BY T’NEIL GOODEN
Community Board 11, which represents areas of Northeast Queens, convened on Nov. 5 to consider the history of flooding at Crocheron Park, located in Bayside, just a few feet from the Cross Island Parkway, and review a plan to preserve the pond within the parkland.
Reporting on the history of flooding in Crocheron Park, Emi McKinney, a senior at Bronx High School for the Sciences, worked with a retired Department of Environmental Protection and a retired Parks employee, to not only test the pond but also survey the rising water levels due to increased rainfall over seven weeks in the summer of 2025.
McKinney tested the water within the park and found that the water quality was inadequate, leaving the pond at risk of being filled with damaging substances. “Harmful algae blooms thrive in warm temperatures and low turbidity levels that allow more sunlight to penetrate the water and excess nutrients,” said McKinney. McKinney found that the pond will produce harmful algae blooms if it is not fixed in the near future.

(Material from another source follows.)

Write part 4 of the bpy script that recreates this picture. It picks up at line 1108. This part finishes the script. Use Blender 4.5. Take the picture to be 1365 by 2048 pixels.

Crocheron Park is surrounded by hills and slopes, which lead to flooding and higher water levels in the pond. “The pond just kind of floods every time there’s heavy rain,” said McKinney.
Dana Gumb, a retired Department of Environmental Protection (DEP) employee with over 33 years’ experience, explained that the flooding of the parkland has gotten to a point that is not normal for the area.
“There are flows of water coming from 35th Avenue like we have never seen before. I’ve lived in Bayside for 34 years,” he said. “I’ve never seen water flowing here like it now routinely flows.”
Gumb continued, “We’re getting like half a month’s worth of rainfall in several hours. I think it’s a new condition, you know, within the last several years.”
Due to flooding, the pond has filled with sediments from mudslides in addition to the routine rainfall in the northeast Queens parkland.
“The sediment has accumulated over many years, since 1969,” said Mike Feller, retired chief naturalist at NYC Parks. “This is typically what happens to ponds. They fill up, and they become a wet meadow, and then they become some kind of wetland. There’s no pond anymore if somebody doesn’t intervene and dredge them out.”
The pond within the park is an important part of the flooding mitigation system for the Cross Island Parkway; however, the flooding is causing it to be “a less effective part of the system, which basically creates an overflow,” McKinney said, which will cause flooding on the Parkway.
McKinney then explained that the pond’s future could be preserved in multiple ways, like “stabilizing and loosening sediment on the surrounding slope to stop the mudslides,” she said.
Committee members followed McKinney’s recommendation by suggesting that the Queens state legislators could help. “[Edward C.] Braunstein and John Liu, could offer some suggestions for help on this particular issue,” said Henry Euler, the first Vice Chair of the Environmental Committee, as an earlier discussion with DEP was not looking promising.
Joseph Marzilliano, the District Manager of Community Board 11, spoke with DEP early in the day about the flooding that occurred on July 31, 2025, on Little Neck Parkway, Bell Boulevard, Cross Island Parkway, and Clearview Expressway, as well as the weeks that followed, weeks marked by torrential rainstorms. Marzilliano wanted to speak with the DEP on August 4, 2025, but only met with the DEP on November 5, 2025.
“They [DEP] gave us a short and frankly not impressive presentation considering it’s been months and months and months,” he said. “What they’ve done in our district it’s a big fat nothing, frankly.”
DEP addressed the flooding that has occurred in the northeast areas, but they have only focused on the Little Neck Parkway, leaving the Cross Island Parkway and other areas of Queens to fend for themselves.
“It was a very underwhelming presentation from them [DEP],” Marzilliano said. The meeting was called back in August, as that was the budgeting month for the District; however, DEP took too long, and the budget season ended. “They never told us what forms of infrastructure we should be advocating for in the capital projects. So now that gets put off by a year,” he said.
Within that year, DEP will create a 10-year capital project plan to solve this flooding issue and provide capital investments on comprehensive infrastructure planning efforts across all neighborhoods.